• [SHORT PROBLEM] Working from the top of the listing below, retype each line through the line containing "nrg = np.random.RandomState(11)", both included, with no pictures.
■ ■ ■
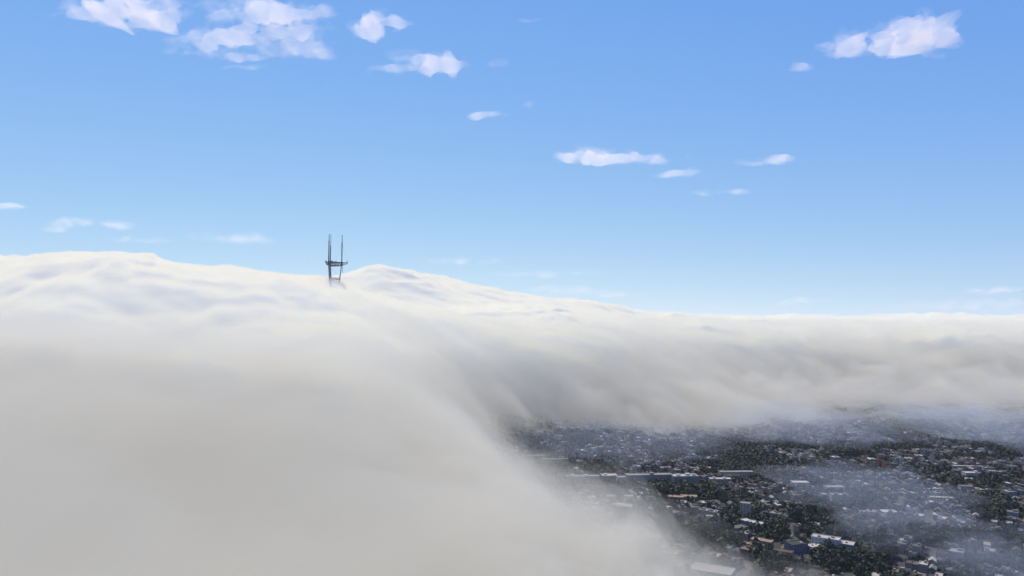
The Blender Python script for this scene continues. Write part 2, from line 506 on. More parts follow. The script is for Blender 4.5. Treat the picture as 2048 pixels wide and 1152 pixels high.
ROOF = {
    'white': rough_mat('roof_white', (0.32, 0.31, 0.29), (0.46, 0.45, 0.42), 0.12),
    'pale': rough_mat('roof_pale_grey', (0.19, 0.185, 0.175), (0.28, 0.275, 0.26), 0.12),
    'grey': rough_mat('roof_mid_grey', (0.09, 0.088, 0.084), (0.14, 0.137, 0.13), 0.12),
    'dark': rough_mat('roof_dark', (0.028, 0.028, 0.028), (0.05, 0.049, 0.047), 0.15),
    'tan': rough_mat('roof_tan', (0.24, 0.18, 0.13), (0.31, 0.24, 0.175), 0.15),
    'brown': rough_mat('roof_brown', (0.07, 0.05, 0.038), (0.10, 0.07, 0.052), 0.2),
}
GLASS = rough_mat('window_glass', (0.02, 0.025, 0.03), None, rough=0.15, spec=0.5)
TRIM = rough_mat('window_trim', (0.55, 0.55, 0.53), None)
ASPHALT = rough_mat('asphalt', (0.04, 0.041, 0.044), (0.06, 0.06, 0.062), 0.15)
PAVE = rough_mat('pavement_concrete', (0.09, 0.088, 0.084), (0.13, 0.128, 0.12), 0.3)
BARK = rough_mat('bark', (0.05, 0.038, 0.028), None)
LEAF = [rough_mat('leaf_deep_green', (0.014, 0.024, 0.012), (0.026, 0.038, 0.018), 0.35, 0.7),
        rough_mat('leaf_mid_green', (0.030, 0.046, 0.020), (0.048, 0.066, 0.028), 0.35, 0.7),
        rough_mat('leaf_grey_green', (0.042, 0.050, 0.034), (0.066, 0.076, 0.048), 0.35, 0.7)]
rng = random.Random(11)
nrg = np.random.RandomState(11)

# ------------------------------------------------------------------ house shapes (base at the origin, street side towards -y)
def flat_house(w, d, h, extra):
    wall = join_vf([box_vf(-w / 2, w / 2, -d / 2, d / 2, -5, h)] + ([box_vf(-w * 0.36, -w * 0.02, -d / 2 - 0.9, -d / 2 + 0.1, 2.6, h - 0.9)] if extra & 1 else []))
    o = 0.12
    slab = [box_vf(-w / 2 - o, w / 2 + o, -d / 2 - o, d / 2 + o, h + 0.004, h + 0.3)]
    rim = []
    tp = h + 0.75
    for x0, x1, y0, y1 in ((-w / 2 - o, w / 2 + o, -d / 2 - o, -d / 2 + 0.2), (-w / 2 - o, w / 2 + o, d / 2 - 0.2, d / 2 + o), (-w / 2 - o, -w / 2 + 0.2, -d / 2 + 0.2, d / 2 - 0.2), (w / 2 - 0.2, w / 2 + o, -d / 2 + 0.2, d / 2 - 0.2)):
        rim.append(box_vf(x0, x1, y0, y1, h + 0.304, tp))
    top = []
    if extra & 2:
        top.append(('stair_hut', box_vf(0.4, w / 2 - 0.7, 0.5, 3.6, h + 0.304, h + 2.6)))
    if extra & 4:
        top.append(('chimney', box_vf(-w / 2 + 0.6, -w / 2 + 1.5, d * 0.2, d * 0.2 + 1.1, h + 0.304, h + 2.2)))
    return wall, join_vf(slab + rim), top, h

def gable_house(w, d, h, extra):
    rise = w * 0.32
    V = [(-w / 2, -d / 2, -5), (w / 2, -d / 2, -5), (w / 2, d / 2, -5), (-w / 2, d / 2, -5), (-w / 2, -d / 2, h), (w / 2, -d / 2, h), (w / 2, d / 2, h), (-w / 2, d / 2, h), (0, -d / 2, h + rise), (0, d / 2, h + rise)]
    F = [(0, 1, 5, 8, 4), (2, 3, 7, 9, 6), (1, 2, 6, 5), (3, 0, 4, 7), (3, 2, 1, 0)]
    e = 0.4; th = 0.3; s = rise / (w / 2)
    parts = []
    for sg in (-1, 1):
        x0 = sg * (w / 2 + e); z0 = h - e * s + 0.03
        A = [(x0, -d / 2 - e, z0), (0, -d / 2 - e, h + rise + 0.03), (0, d / 2 + e, h + rise + 0.03), (x0, d / 2 + e, z0)]
        B = [(p[0], p[1], p[2] + th) for p in A]
        parts.append((A + B, [(0, 1, 2, 3), (7, 6, 5, 4), (0, 4, 5, 1), (1, 5, 6, 2), (2, 6, 7, 3), (3, 7, 4, 0)]))
    top = [('chimney', box_vf(w * 0.15, w * 0.15 + 0.9, d * 0.1, d * 0.1 + 0.9, h + 0.5, h + rise + 1.4))] if extra & 4 else []
    return (V, F), join_vf(parts), top, h

VAR = []
for w, d, h, e, k in ((7.6, 17, 8.2, 3, 0), (7.6, 16, 9.8, 4, 0), (8.4, 18, 7.4, 1, 0), (9.5, 15, 10.6, 6, 0), (7.6, 19, 11.2, 2, 0), (12.5, 17, 11.5, 7, 0), (16, 18, 12.5, 6, 0), (8.2, 14, 7.2, 4, 1), (9.4, 15, 8.0, 4, 1), (10.5, 13, 6.8, 0, 1)):
    w, d, h = w * 0.86, d * 0.86, h * 0.92
    VAR.append((w, d, h, k) + (gable_house if k else flat_house)(w, d, h, e)[:3])
VAR_W = [5, 5, 4, 3, 3, 2, 1.2, 2.5, 2, 1.2]

def raw_mesh(name, vf, mat):
    me = bpy.data.meshes.new(name)
    me.from_pydata([tuple(v) for v in vf[0]], [], vf[1])
    me.update()
    me.materials.append(mat)
    return me

WALL_ME = [raw_mesh('wall', v[4], WALL['grey']) for v in VAR]
ROOF_ME = [raw_mesh('roof', v[5], ROOF['grey']) for v in VAR]
TOP_ME = [[(n, raw_mesh(n, vf, WALL['grey'])) for n, vf in v[6]] for v in VAR]
WIN_ME = raw_mesh('window', join_vf([box_vf(-0.75, 0.75, -0.10, 0.3, -0.95, 0.95)]), TRIM)
PANE_ME = raw_mesh('pane', join_vf([box_vf(-0.58, 0.58, -0.16, -0.104, -0.78, 0.78)]), GLASS)
WINBIG_ME = raw_mesh('window', join_vf([box_vf(-1.05, 1.05, -0.12, 0.3, -1.1, 1.1)]), GLASS)

def child(name, me, parent, mat=None, loc=(0, 0, 0), rz=0.0):
    o = bpy.data.objects.new(name, me)
    COL.objects.link(o)
    o.parent = parent
    o.location = loc
    o.rotation_euler = (0, 0, rz)
    if mat is not None:
        o.material_slots[0].link = 'OBJECT'
        o.material_slots[0].material = mat
    return o

# ------------------------------------------------------------------ landmark buildings
BUILT = []                                       # footprints that the rows of houses must leave free: (x, y, radius)
MARKS = []                                       # phrases that labels of small things refer to
def faces_of(rot):
    """Which sides (-y, +x, -x) of a building turned by rot look at the photographer."""
    return rot

def building(name, label, cat, px, py, w, d, h, rot, wall, roof, floors=3, bays=6, sides=('front',), parapet=0.8, extras=(), mark=None, big=True, z_off=0.0):
    x, y, g = place(px, py, h)
    root = link(bpy.data.objects.new(name, None)); root.location = (x, y, g + z_off); root.rotation_euler = (0, 0, R(rot))
    tag(root, label, cat)
    mesh_obj('wall', *box_vf(-w / 2, w / 2, -d / 2, d / 2, -8, h), wall, root)
    o = 0.2
    parts = [box_vf(-w / 2 - o, w / 2 + o, -d / 2 - o, d / 2 + o, h + 0.004, h + 0.3)]
    rf = mesh_obj('roof', *join_vf(parts), roof, root)
    rim = []
    for x0, x1, y0, y1 in ((-w / 2 - o, w / 2 + o, -d / 2 - o, -d / 2 + 0.3), (-w / 2 - o, w / 2 + o, d / 2 - 0.3, d / 2 + o), (-w / 2 - o, -w / 2 + 0.3, -d / 2 + 0.3, d / 2 - 0.3), (w / 2 - 0.3, w / 2 + o, -d / 2 + 0.3, d / 2 - 0.3)):
        rim.append(box_vf(x0, x1, y0, y1, h + 0.304, h + 0.3 + parapet))
    if parapet > 0:
        mesh_obj('parapet', *join_vf(rim), roof, rf)
    for nm, bx, mat in extras:
        x0, x1, y0, y1, z0, z1 = bx
        mesh_obj(nm, *box_vf(x0, x1, y0, y1, h + 0.31 + z0, h + 0.31 + z1), mat, rf)
    fh = h / floors
    for side in sides:
        L = w if side == 'front' else d
        nb = bays if side == 'front' else max(2, int(bays * d / w))
        for f in range(floors):
            for b in range(nb):
                u = -L / 2 + L * (b + 0.5) / nb; zz = fh * (f + 0.55)
                if side == 'front': loc, rz = (u, -d / 2, zz), 0
                elif side == 'right': loc, rz = (w / 2, u, zz), R(90)
                else: loc, rz = (-w / 2, -u, zz), R(-90)
                wn = child('window', WIN_ME, root, None, loc, rz)
                child('pane', PANE_ME, wn)
    BUILT.append((x, y, max(w, d) * 0.5, w, d, R(rot)))
    if mark: MARKS.append((mark, px, py))
    return root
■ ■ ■
• [SOLUTION FOR THIS TASK]
The Blender Python script for this scene continues. Write part 2, from line 506 on. More parts follow. The script is for Blender 4.5. Treat the picture as 2048 pixels wide and 1152 pixels high.
ROOF = {
    'white': rough_mat('roof_white', (0.32, 0.31, 0.29), (0.46, 0.45, 0.42), 0.12),
    'pale': rough_mat('roof_pale_grey', (0.19, 0.185, 0.175), (0.28, 0.275, 0.26), 0.12),
    'grey': rough_mat('roof_mid_grey', (0.09, 0.088, 0.084), (0.14, 0.137, 0.13), 0.12),
    'dark': rough_mat('roof_dark', (0.028, 0.028, 0.028), (0.05, 0.049, 0.047), 0.15),
    'tan': rough_mat('roof_tan', (0.24, 0.18, 0.13), (0.31, 0.24, 0.175), 0.15),
    'brown': rough_mat('roof_brown', (0.07, 0.05, 0.038), (0.10, 0.07, 0.052), 0.2),
}
GLASS = rough_mat('window_glass', (0.02, 0.025, 0.03), None, rough=0.15, spec=0.5)
TRIM = rough_mat('window_trim', (0.55, 0.55, 0.53), None)
ASPHALT = rough_mat('asphalt', (0.04, 0.041, 0.044), (0.06, 0.06, 0.062), 0.15)
PAVE = rough_mat('pavement_concrete', (0.09, 0.088, 0.084), (0.13, 0.128, 0.12), 0.3)
BARK = rough_mat('bark', (0.05, 0.038, 0.028), None)
LEAF = [rough_mat('leaf_deep_green', (0.014, 0.024, 0.012), (0.026, 0.038, 0.018), 0.35, 0.7),
        rough_mat('leaf_mid_green', (0.030, 0.046, 0.020), (0.048, 0.066, 0.028), 0.35, 0.7),
        rough_mat('leaf_grey_green', (0.042, 0.050, 0.034), (0.066, 0.076, 0.048), 0.35, 0.7)]
rng = random.Random(11)
nrg = np.random.RandomState(11)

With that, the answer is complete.